• Given exercise:
State how many lines of the entries include the string "Python", please, leaving out everything but the number.

— Start of Given records —

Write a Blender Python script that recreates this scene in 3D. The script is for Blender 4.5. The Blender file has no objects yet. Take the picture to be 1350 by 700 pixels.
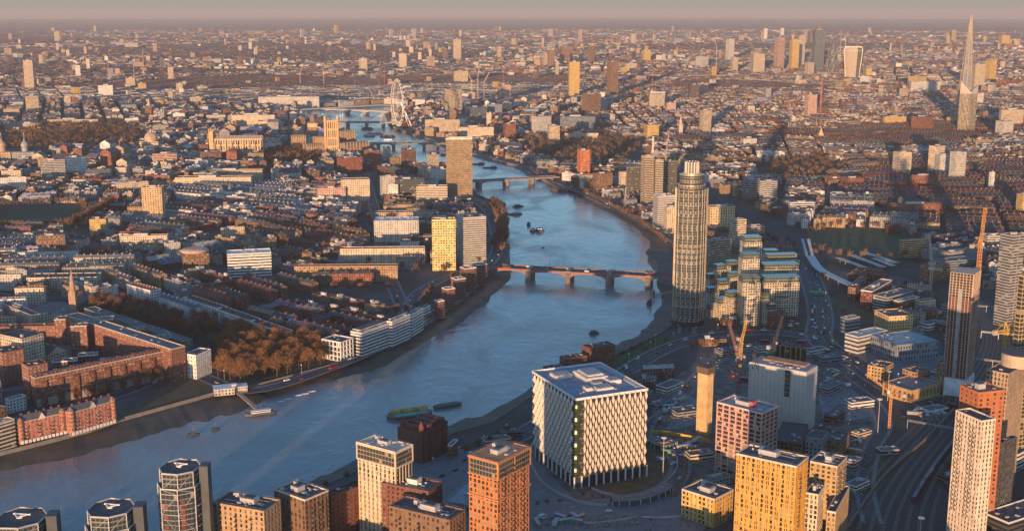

— End of Given records —
— Start of Given records —

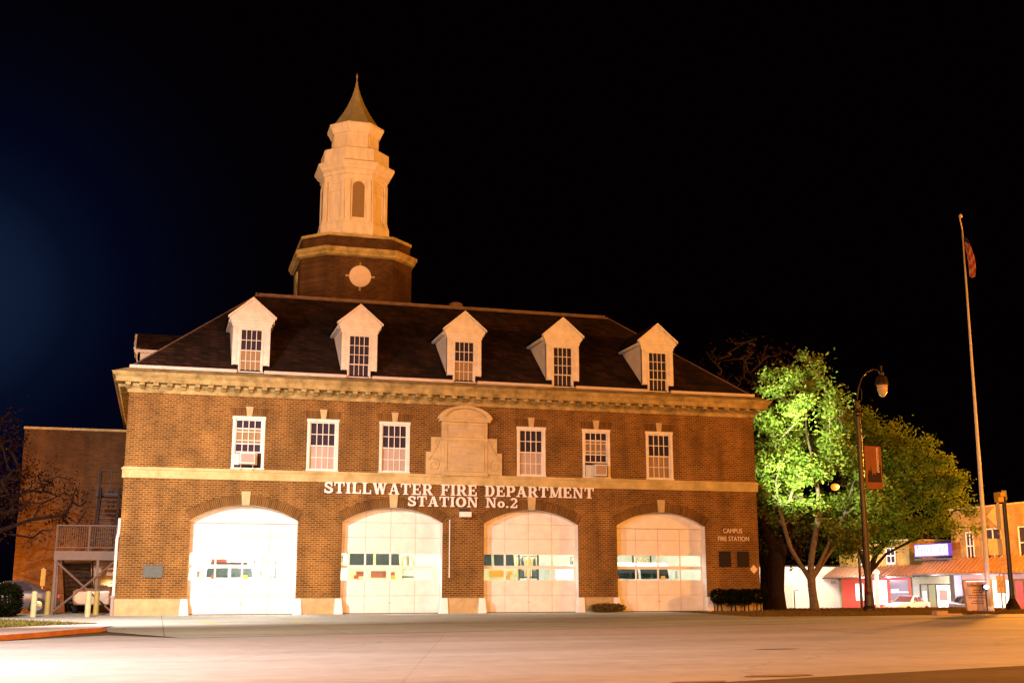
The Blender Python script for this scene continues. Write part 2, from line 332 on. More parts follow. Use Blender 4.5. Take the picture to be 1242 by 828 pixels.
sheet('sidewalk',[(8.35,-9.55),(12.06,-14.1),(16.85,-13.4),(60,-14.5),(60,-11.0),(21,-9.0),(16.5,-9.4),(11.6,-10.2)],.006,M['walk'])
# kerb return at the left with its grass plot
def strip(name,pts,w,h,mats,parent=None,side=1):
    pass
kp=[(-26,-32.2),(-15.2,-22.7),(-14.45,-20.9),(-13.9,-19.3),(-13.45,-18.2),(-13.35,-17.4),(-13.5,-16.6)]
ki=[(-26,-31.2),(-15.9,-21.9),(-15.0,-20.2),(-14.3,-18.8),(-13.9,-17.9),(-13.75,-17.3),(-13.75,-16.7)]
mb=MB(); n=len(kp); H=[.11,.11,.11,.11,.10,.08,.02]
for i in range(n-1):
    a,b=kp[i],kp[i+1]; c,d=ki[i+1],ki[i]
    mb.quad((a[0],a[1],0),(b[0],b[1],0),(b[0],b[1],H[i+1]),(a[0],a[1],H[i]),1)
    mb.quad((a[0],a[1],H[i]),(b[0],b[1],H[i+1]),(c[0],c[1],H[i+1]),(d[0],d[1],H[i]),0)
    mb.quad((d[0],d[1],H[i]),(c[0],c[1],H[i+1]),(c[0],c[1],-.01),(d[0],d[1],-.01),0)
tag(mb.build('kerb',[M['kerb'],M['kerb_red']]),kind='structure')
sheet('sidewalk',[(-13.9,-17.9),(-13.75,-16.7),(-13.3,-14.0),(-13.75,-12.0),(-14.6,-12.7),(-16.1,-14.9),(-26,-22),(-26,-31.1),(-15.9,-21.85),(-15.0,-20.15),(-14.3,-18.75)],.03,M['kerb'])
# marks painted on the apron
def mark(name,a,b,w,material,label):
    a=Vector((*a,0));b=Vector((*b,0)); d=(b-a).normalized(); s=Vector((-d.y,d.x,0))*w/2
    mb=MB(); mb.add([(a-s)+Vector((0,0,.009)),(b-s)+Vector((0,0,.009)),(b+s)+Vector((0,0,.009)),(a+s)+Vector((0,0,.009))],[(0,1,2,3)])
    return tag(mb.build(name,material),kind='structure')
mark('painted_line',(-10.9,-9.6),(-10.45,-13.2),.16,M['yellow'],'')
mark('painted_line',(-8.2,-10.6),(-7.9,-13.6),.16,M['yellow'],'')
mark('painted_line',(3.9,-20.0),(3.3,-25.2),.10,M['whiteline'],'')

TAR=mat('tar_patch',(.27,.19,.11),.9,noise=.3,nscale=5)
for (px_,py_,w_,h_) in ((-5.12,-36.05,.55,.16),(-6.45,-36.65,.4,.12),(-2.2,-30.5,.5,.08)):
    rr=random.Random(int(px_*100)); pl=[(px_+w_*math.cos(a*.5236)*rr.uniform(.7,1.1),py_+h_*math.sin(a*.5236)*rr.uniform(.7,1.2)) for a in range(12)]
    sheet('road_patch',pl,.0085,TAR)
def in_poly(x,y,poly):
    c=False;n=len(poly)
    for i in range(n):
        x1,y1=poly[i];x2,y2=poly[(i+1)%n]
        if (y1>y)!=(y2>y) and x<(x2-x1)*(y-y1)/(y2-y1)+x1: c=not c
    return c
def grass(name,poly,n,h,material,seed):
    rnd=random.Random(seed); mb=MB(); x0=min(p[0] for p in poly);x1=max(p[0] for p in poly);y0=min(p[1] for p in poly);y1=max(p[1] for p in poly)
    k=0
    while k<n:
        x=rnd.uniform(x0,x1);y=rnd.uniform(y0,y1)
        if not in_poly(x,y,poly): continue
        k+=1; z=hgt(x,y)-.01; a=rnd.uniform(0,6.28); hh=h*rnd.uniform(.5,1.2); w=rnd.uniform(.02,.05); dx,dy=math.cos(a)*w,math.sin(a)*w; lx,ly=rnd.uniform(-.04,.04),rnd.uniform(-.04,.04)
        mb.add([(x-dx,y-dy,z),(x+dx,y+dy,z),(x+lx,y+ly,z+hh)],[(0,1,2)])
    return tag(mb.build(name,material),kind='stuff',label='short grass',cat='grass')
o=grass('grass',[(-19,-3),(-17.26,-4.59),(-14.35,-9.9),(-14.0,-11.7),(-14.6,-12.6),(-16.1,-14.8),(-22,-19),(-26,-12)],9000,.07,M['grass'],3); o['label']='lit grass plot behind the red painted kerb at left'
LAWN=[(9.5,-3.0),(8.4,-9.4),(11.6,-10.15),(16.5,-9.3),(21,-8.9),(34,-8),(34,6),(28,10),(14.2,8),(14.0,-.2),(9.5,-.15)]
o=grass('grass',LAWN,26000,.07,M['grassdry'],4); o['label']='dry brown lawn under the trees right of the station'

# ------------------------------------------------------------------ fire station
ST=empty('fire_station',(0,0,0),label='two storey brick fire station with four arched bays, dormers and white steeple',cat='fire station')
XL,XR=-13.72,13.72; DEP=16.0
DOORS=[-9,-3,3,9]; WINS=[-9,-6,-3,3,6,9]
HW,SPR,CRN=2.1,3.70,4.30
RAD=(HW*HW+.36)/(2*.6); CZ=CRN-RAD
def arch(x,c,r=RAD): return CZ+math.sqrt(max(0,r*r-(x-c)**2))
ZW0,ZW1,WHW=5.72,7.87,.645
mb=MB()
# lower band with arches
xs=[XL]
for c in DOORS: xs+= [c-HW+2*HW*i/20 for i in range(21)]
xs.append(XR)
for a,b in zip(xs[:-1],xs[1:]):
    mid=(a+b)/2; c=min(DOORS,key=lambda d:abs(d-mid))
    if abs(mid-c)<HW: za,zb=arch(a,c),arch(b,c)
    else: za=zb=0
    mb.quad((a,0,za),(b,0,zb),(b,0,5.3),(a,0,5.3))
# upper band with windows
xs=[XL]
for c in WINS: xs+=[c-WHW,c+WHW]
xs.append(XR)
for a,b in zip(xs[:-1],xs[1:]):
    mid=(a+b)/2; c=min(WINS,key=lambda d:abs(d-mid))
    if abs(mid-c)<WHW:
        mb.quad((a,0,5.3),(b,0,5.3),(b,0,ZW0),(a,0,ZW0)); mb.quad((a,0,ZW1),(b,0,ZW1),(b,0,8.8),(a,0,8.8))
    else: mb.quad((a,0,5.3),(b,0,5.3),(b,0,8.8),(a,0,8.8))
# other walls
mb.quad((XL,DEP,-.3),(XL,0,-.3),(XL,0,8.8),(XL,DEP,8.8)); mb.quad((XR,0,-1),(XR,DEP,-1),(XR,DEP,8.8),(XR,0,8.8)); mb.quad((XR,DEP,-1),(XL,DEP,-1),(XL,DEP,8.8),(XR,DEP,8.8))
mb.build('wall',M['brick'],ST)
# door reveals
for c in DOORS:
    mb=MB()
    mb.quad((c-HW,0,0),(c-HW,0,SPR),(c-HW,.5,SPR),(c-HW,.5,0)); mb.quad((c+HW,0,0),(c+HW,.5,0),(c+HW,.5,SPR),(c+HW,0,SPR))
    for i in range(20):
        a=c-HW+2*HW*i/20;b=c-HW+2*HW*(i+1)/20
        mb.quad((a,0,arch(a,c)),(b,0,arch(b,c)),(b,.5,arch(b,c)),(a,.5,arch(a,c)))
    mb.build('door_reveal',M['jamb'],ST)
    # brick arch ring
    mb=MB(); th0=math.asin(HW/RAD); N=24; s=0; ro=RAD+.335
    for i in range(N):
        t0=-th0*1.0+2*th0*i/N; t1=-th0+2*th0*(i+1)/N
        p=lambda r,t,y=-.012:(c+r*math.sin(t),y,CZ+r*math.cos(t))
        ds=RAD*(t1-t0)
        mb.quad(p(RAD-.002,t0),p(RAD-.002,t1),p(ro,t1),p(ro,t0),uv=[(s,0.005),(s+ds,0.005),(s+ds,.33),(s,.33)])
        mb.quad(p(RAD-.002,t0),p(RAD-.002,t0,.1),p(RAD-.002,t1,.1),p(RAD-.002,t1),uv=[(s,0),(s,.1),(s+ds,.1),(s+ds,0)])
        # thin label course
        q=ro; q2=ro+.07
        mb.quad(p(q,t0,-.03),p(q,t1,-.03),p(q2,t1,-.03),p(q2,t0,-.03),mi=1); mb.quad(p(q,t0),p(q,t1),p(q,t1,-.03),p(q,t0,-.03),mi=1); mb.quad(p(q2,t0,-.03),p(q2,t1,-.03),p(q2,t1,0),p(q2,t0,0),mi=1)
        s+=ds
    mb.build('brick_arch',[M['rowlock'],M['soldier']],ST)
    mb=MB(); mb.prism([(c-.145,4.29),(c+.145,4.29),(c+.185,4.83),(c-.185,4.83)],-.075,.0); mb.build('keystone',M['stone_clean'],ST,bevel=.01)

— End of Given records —
— Start of Given records —

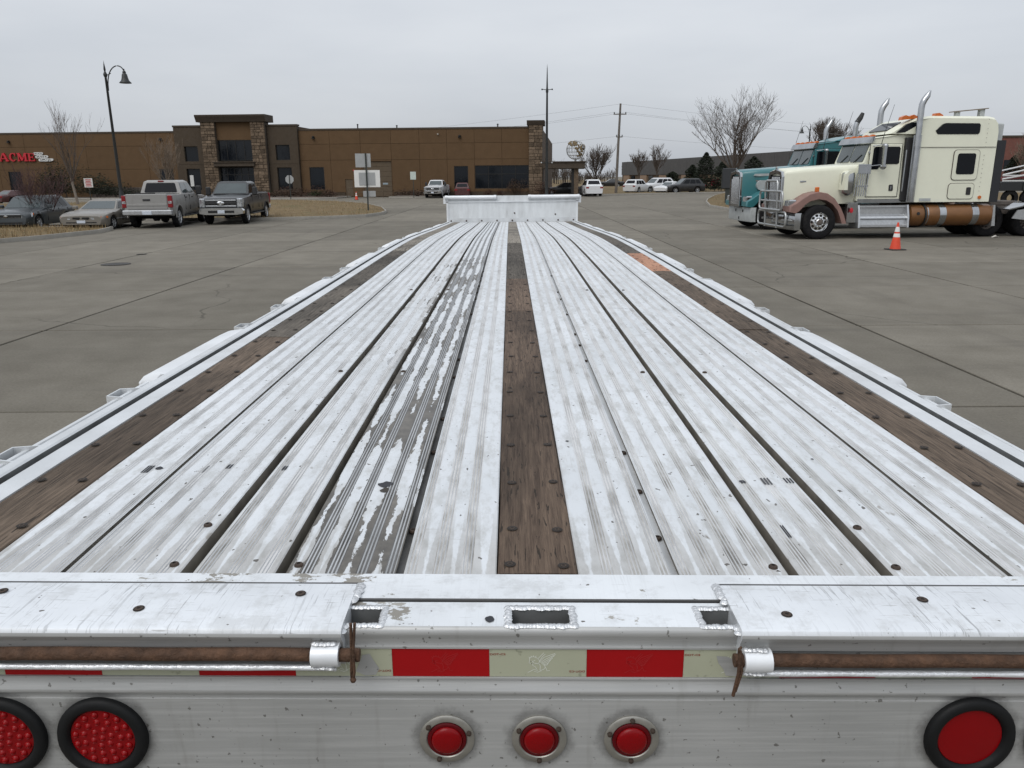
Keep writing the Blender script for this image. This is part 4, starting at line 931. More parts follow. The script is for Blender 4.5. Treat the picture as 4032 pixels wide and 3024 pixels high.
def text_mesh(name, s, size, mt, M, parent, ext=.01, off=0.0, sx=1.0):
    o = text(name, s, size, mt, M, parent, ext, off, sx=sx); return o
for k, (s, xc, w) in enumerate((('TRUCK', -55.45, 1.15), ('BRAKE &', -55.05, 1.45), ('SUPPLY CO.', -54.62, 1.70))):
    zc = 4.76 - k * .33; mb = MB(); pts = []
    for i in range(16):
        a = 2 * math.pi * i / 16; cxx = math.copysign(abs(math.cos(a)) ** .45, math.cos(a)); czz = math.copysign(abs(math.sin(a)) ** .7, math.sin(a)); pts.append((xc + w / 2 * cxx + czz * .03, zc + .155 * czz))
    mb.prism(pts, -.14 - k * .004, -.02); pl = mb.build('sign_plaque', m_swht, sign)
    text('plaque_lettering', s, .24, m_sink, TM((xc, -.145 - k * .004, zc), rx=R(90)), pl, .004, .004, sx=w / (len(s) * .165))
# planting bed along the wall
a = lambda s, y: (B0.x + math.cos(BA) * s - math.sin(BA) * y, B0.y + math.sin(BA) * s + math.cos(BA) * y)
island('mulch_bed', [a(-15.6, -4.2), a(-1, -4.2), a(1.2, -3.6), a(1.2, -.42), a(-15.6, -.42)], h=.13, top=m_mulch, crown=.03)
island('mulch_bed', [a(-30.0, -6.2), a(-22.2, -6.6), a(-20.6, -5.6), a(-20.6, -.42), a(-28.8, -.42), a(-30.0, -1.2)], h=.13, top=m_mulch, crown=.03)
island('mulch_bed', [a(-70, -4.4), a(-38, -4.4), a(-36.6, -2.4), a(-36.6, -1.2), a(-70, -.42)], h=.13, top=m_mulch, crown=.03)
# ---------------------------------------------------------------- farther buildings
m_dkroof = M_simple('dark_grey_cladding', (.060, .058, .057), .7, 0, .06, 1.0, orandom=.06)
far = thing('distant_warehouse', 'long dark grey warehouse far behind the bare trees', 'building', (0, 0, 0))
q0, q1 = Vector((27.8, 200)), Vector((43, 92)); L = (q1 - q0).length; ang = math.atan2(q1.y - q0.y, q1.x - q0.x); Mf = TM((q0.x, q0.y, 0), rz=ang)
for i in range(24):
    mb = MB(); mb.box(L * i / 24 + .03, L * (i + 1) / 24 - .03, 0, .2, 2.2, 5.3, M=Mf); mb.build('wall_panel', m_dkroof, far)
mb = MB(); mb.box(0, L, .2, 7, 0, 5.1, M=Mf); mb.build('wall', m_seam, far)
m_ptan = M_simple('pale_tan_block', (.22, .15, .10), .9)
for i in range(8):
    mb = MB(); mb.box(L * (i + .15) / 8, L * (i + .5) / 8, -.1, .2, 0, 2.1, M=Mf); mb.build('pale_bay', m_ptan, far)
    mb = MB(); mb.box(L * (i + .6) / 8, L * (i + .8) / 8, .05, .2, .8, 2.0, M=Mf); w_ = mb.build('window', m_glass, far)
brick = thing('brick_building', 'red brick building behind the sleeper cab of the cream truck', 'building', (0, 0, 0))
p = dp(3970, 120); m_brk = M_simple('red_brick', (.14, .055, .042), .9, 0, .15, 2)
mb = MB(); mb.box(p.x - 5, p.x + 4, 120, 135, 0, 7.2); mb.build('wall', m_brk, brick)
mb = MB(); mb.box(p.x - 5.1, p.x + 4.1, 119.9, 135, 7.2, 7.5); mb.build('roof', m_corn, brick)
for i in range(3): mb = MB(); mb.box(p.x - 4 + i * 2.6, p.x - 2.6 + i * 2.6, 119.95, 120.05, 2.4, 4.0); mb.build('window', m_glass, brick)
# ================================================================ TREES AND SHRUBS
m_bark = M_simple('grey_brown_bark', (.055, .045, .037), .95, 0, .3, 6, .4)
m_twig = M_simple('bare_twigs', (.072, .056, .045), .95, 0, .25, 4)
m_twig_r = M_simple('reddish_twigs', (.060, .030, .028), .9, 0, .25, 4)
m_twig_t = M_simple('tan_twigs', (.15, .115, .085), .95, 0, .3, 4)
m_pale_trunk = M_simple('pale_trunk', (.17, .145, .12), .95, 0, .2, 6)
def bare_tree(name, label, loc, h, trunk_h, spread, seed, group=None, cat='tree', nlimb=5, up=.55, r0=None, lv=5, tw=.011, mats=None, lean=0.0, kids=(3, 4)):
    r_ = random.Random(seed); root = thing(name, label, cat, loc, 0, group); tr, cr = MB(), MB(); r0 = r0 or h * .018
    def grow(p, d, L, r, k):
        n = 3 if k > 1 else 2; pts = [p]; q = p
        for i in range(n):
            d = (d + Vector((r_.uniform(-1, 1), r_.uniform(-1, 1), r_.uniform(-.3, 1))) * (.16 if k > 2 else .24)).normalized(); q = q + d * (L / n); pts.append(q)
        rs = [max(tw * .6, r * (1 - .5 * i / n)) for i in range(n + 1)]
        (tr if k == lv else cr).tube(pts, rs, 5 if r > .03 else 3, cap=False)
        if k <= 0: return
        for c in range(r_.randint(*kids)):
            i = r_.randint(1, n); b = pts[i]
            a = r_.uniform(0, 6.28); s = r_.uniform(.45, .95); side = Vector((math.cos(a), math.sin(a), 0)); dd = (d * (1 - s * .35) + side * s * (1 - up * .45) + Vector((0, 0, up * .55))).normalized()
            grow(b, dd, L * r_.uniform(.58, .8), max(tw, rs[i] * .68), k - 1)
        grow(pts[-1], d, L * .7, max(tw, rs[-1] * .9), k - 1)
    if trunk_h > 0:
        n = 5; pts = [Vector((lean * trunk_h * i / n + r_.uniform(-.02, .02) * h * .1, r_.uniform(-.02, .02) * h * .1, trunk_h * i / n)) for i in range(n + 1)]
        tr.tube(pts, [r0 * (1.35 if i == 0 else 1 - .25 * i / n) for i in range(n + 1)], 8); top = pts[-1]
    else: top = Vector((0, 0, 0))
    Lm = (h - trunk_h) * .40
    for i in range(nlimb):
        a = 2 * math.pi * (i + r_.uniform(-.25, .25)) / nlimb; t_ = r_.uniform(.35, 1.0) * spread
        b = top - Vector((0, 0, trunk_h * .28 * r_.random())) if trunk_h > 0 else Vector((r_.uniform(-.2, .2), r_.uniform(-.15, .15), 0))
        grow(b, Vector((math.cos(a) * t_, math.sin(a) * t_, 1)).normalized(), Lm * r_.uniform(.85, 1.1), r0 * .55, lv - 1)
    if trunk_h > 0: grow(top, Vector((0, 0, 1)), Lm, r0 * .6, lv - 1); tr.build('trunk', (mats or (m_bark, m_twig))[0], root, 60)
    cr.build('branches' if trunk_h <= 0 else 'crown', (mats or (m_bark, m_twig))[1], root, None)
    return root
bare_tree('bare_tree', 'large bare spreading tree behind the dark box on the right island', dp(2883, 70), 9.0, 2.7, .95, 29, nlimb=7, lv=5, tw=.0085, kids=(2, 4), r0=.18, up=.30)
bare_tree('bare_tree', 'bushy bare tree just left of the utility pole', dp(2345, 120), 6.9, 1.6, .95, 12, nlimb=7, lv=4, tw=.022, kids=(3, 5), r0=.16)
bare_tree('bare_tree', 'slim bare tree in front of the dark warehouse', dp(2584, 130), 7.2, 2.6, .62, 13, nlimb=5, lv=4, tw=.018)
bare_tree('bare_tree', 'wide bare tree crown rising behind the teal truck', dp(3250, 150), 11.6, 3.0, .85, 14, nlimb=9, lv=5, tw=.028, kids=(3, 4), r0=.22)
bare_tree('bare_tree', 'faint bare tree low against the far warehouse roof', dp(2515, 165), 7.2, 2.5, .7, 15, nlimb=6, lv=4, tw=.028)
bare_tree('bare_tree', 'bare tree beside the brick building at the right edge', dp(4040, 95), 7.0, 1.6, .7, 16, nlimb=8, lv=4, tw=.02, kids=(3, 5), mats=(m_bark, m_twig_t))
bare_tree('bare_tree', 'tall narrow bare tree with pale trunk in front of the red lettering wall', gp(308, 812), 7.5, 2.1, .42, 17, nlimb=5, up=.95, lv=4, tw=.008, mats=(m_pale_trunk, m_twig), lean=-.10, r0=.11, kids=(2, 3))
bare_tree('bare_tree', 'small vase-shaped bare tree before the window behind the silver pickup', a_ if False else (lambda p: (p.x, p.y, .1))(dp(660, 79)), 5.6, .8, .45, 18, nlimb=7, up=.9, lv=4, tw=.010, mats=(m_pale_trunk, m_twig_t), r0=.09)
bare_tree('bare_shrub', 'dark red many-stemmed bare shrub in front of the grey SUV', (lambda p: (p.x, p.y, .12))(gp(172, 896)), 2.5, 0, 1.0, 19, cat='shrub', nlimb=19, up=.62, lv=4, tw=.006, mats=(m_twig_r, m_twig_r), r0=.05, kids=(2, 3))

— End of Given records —

• Answer to the problem:
2